Benchmark reveals what chipset makes the Galaxy A52 5G tick and more

We’ve known that the Galaxy A52 exists somewhere in Samsung’s development labs for the past couple of months since the first camera details emerged, but now it’s time to look deeper under the hood of this upcoming mid-range phone with a bit of help from the benchmarking tool Geekbench and our friends at GalaxyClub.

The Galaxy A52 5G, or more precisely a device bearing model number SM-A526B was benchmarked on Geekbench earlier today and the listing reveals a few interesting characteristics. It turns out that the Galaxy A52 5G will be powered by the same chipset as the Galaxy A42 5G, namely the Snapdragon 750G.

Although the chipset’s name is not spelled outright, evidence shows that the SoC inside the SM-A516B features an Adreno 619 graphics chip and a total of eight CPU cores split into two clusters: a six-core cluster with each core operating at a frequency of 1.8GHz, and a dual-core 2.21GHz cluster. These characteristics perfectly match the Snapdragon 750G solution from Qualcomm.

Android 11 and 6GB of RAM

The benchmark reveals that Samsung is already testing the Galaxy A52 5G on Android 11 so you can safely expect the same OS version to be available out of the box once the phone goes on sale. Another detail revealed by the benchmark was that the phone has 6GB of RAM, but this was expected at this point, especially since the Galaxy A42 5G also has a 6GB option.

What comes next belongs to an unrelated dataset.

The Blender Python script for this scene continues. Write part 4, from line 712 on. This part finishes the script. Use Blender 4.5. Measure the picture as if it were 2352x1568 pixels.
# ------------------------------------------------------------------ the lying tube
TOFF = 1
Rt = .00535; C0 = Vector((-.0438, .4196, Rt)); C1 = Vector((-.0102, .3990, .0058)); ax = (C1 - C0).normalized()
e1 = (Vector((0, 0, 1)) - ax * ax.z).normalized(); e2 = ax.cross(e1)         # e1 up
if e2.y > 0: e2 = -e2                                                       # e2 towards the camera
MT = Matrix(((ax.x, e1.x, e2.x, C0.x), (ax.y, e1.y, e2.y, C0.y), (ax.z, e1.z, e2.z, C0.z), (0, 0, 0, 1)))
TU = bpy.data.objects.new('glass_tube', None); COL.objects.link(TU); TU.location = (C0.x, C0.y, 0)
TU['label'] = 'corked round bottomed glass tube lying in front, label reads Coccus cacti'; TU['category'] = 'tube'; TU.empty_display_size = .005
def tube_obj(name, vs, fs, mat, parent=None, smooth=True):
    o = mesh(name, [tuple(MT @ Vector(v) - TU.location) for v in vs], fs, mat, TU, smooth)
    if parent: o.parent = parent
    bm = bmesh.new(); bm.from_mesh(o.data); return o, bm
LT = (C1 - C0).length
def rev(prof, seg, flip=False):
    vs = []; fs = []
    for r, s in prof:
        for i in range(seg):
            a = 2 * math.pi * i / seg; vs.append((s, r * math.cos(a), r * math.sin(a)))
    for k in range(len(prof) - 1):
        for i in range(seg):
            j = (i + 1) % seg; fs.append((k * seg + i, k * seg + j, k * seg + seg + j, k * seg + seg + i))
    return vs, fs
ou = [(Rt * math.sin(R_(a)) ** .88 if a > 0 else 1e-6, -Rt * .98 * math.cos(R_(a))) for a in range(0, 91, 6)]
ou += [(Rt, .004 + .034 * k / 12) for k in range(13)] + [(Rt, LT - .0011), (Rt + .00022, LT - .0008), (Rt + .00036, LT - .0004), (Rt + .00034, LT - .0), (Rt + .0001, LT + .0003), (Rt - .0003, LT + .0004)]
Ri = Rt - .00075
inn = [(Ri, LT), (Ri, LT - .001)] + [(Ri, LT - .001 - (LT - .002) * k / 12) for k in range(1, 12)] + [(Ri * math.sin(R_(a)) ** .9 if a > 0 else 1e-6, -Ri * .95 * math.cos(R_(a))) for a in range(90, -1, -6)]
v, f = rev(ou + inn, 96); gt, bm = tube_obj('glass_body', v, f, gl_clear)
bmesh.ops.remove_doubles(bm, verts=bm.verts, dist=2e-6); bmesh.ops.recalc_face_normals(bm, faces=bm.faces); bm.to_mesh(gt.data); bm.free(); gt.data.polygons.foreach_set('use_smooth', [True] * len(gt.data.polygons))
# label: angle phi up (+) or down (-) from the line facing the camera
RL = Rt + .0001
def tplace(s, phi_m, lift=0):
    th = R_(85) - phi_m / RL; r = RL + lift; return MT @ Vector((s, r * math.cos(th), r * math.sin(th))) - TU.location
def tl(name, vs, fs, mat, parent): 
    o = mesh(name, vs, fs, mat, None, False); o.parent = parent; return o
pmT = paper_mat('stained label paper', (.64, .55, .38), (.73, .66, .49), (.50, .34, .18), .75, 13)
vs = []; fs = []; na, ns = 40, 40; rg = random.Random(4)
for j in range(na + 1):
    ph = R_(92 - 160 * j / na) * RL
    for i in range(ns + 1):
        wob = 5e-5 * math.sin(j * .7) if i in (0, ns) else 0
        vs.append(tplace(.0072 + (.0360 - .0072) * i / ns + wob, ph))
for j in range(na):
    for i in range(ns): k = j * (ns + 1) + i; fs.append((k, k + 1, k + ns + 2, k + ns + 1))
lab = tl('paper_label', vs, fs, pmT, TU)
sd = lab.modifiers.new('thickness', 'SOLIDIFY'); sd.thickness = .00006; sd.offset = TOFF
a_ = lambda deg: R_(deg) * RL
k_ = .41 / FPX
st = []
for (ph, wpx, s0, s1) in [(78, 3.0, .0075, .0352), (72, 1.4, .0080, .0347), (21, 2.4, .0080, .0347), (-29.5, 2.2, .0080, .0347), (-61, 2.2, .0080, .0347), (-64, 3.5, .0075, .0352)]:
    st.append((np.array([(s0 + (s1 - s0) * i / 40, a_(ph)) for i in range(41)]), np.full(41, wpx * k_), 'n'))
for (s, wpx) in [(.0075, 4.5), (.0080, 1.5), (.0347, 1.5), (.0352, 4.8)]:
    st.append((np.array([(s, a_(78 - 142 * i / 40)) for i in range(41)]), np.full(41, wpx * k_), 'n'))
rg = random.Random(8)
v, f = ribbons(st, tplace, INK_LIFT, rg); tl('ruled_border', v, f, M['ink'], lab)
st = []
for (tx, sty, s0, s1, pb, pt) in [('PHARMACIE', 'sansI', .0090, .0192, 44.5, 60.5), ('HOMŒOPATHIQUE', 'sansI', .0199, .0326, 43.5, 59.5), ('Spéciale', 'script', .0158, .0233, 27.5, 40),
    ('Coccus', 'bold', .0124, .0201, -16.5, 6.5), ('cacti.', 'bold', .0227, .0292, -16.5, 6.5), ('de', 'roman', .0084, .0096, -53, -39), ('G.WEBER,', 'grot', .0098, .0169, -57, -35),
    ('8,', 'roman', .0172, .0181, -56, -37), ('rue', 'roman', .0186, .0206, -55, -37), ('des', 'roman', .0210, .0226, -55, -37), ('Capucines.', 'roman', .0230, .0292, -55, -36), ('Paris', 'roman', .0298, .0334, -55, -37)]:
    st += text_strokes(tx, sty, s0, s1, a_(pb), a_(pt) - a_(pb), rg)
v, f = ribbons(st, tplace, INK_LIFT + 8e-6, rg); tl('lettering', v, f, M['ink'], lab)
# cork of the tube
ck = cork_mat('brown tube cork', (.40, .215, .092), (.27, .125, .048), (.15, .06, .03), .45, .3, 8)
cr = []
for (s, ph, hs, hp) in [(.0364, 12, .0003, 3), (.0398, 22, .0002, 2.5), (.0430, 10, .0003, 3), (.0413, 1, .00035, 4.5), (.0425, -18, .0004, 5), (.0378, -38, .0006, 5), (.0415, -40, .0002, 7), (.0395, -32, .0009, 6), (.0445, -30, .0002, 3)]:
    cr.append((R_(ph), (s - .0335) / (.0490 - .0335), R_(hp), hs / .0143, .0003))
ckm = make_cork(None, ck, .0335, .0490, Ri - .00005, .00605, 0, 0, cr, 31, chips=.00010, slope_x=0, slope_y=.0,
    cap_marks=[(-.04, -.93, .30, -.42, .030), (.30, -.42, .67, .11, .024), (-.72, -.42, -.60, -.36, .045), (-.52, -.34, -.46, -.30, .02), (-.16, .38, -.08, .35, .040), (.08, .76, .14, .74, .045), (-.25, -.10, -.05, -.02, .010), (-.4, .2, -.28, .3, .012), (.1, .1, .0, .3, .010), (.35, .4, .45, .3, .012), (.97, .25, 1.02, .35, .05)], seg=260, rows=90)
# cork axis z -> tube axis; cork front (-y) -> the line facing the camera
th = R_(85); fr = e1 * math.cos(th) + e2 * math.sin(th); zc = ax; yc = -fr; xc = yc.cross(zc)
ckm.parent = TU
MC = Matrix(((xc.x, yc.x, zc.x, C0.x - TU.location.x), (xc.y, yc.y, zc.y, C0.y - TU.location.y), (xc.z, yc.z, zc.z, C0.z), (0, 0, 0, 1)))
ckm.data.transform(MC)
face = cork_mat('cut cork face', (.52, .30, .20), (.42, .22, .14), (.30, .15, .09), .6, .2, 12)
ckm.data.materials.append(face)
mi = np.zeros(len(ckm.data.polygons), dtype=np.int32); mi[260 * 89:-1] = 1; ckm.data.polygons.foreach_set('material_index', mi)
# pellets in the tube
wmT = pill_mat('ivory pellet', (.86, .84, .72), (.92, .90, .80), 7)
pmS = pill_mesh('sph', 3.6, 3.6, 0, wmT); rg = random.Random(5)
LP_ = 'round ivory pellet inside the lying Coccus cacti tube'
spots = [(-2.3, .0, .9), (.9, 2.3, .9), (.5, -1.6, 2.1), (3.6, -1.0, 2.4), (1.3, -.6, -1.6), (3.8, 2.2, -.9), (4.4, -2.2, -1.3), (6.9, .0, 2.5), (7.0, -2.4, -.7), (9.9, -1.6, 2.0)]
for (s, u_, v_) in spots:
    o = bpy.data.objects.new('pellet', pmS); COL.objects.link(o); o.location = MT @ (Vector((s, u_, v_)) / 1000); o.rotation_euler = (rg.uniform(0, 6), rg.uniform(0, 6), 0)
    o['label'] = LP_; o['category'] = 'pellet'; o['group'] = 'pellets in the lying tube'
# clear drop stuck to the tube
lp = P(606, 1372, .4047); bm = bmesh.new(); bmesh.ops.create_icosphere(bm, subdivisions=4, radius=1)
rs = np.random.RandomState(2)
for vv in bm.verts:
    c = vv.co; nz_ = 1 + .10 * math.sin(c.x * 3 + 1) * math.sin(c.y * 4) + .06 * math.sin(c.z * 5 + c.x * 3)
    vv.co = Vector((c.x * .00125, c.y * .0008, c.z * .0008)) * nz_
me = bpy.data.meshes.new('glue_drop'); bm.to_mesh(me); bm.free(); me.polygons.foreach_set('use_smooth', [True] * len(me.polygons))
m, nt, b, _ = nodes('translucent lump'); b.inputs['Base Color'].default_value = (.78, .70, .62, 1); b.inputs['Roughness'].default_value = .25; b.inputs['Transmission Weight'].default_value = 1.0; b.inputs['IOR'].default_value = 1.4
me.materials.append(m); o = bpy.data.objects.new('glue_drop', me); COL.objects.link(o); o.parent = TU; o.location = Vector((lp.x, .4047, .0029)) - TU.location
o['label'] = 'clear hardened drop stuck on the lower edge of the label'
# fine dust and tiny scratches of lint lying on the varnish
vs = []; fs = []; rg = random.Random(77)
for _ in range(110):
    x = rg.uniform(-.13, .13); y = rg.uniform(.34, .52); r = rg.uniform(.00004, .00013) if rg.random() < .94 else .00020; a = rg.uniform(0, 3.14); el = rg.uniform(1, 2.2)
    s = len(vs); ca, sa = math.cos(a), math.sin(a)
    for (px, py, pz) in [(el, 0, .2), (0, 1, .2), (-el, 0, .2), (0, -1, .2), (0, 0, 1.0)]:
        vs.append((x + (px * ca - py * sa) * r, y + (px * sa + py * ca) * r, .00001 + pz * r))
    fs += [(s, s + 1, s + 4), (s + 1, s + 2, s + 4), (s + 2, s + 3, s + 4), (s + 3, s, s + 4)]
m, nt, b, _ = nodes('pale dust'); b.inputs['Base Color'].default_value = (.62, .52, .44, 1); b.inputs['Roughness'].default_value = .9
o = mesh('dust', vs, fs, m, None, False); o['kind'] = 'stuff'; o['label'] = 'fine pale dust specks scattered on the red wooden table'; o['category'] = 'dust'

We suspect Samsung will release an LTE-only variant of the Galaxy A52 as well, at least in some markets, and it remains to be seen what chipset will beat at the heart of that model. Assuming it exists in the first place. As for other specs, the Galaxy A52 LTE/5G should have four rear-facing cameras including a 64MP main shooter. These details were not mentioned by Geekbench but they were discovered in September.